Mkrtchian was not the first scholar to suggest that Chechnya's population has been significantly inflated. In the wake of the 2002 All-Russian census, Aleksandr Cherkasov of the human rights watchdog Memorial said he believed the current population of Chechnya was approximately 700,000, compared with the official total of 1,088,816.
Between the Soviet censuses of 1979 and 1989, the population of the then Checheno-Ingush ASSR grew by 11 percent to reach 1,277,000. If that rate of increase had been sustained for a further 13 years, the combined population of the two republics in 2002 would have been in the region of 1.42 million. The permanent population of the Republic of Ingushetia as of 1 January, 2001, not counting displaced persons from Chechnya, was 460,100, according to ingushetia.ru. Consequently, the population of the Chechen Republic in 2002 would have been less than 1 million -- even without factoring in the estimated 250,000 fatalities during the fighting of 1994-96 and 1999-2000, and the massive outmigration during that period of the region's Russian population.
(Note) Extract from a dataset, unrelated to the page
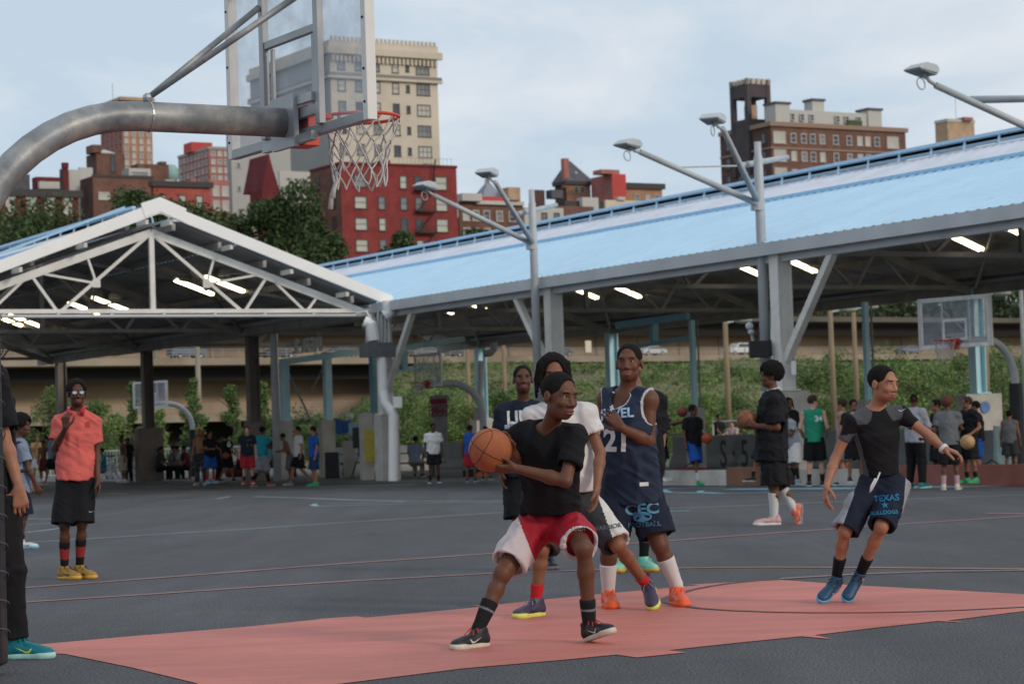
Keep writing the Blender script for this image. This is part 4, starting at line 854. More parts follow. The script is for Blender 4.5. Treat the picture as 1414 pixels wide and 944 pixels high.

The population of the Chechen Republic at the time of the 2010 census was given as 1,269,000, an increase of some 180,000, or 16.5 percent, since 2002. That increase was apparently the consequence of a baby boom in the mid-2000s: In February 2008, then-Chechen President Ramzan Kadyrov's press service said 27, 989 children were born in 2006 and 33,661 in 2007, contributing to a total population of 1,205,000 on January 1, 2008, 22,000 more than one year earlier. Chechen analysts questioned the accuracy of those figures.
According to Digayev, the Chechen population on September 1, 2013 numbered 1,339,317 people. That is an increase of 135,000, or over 10 percent, in 5 1/2 years. At the same time, thousands of Chechens have reportedly left Russia to apply for asylum in Poland or Germany.
According to the new data, live births (24,885) during the first nine months of 2013 exceeded deaths (4,977) by a ratio of 5:1. That fits the pattern that emerged from the findings of the All-Russian census of 2010, when according to Ramzan Digayev, head of the Chechen subsidiary of the State Statistics Service, the average number of births per year was 32,000, compared with 6,200 deaths.
The ratio of births to deaths appears implausible, however, in light of the fact that infant mortality in Chechnya (17.5 per 1,000 live births) is more than double the average for Russia as a whole (7.5 per 1,000 live births).
One prominent Russian expert, Nikita Mkrtchian of the Higher School of Economics Institute for Demography, attributed the low mortality rate registered in Chechnya in 2010 to the fact that the conduct of the census in both Chechnya and Ingushetia was flawed, with an unspecified number of people being counted twice, both in their home village and in the town to which they had moved. If the total population figure for a given region is overstated, Mkrtchian explained, the mortality rate will appear lower than it is in reality. He opined that "if the population had been counted accurately, the mortality rate in the North Caucasus would not be different from that in other Russian regions."
Mkrtchian was not the first scholar to suggest that Chechnya's population has been significantly inflated. In the wake of the 2002 All-Russian census, Aleksandr Cherkasov of the human rights watchdog Memorial said he believed the current population of Chechnya was approximately 700,000, compared with the official total of 1,088,816.
Between the Soviet censuses of 1979 and 1989, the population of the then Checheno-Ingush ASSR grew by 11 percent to reach 1,277,000. If that rate of increase had been sustained for a further 13 years, the combined population of the two republics in 2002 would have been in the region of 1.42 million. The permanent population of the Republic of Ingushetia as of 1 January, 2001, not counting displaced persons from Chechnya, was 460,100, according to ingushetia.ru. Consequently, the population of the Chechen Republic in 2002 would have been less than 1 million -- even without factoring in the estimated 250,000 fatalities during the fighting of 1994-96 and 1999-2000, and the massive outmigration during that period of the region's Russian population.
The population of the Chechen Republic at the time of the 2010 census was given as 1,269,000, an increase of some 180,000, or 16.5 percent, since 2002. That increase was apparently the consequence of a baby boom in the mid-2000s: In February 2008, then-Chechen President Ramzan Kadyrov's press service said 27, 989 children were born in 2006 and 33,661 in 2007, contributing to a total population of 1,205,000 on January 1, 2008, 22,000 more than one year earlier. Chechen analysts questioned the accuracy of those figures.
According to Digayev, the Chechen population on September 1, 2013 numbered 1,339,317 people. That is an increase of 135,000, or over 10 percent, in 5 1/2 years. At the same time, thousands of Chechens have reportedly left Russia to apply for asylum in Poland or Germany.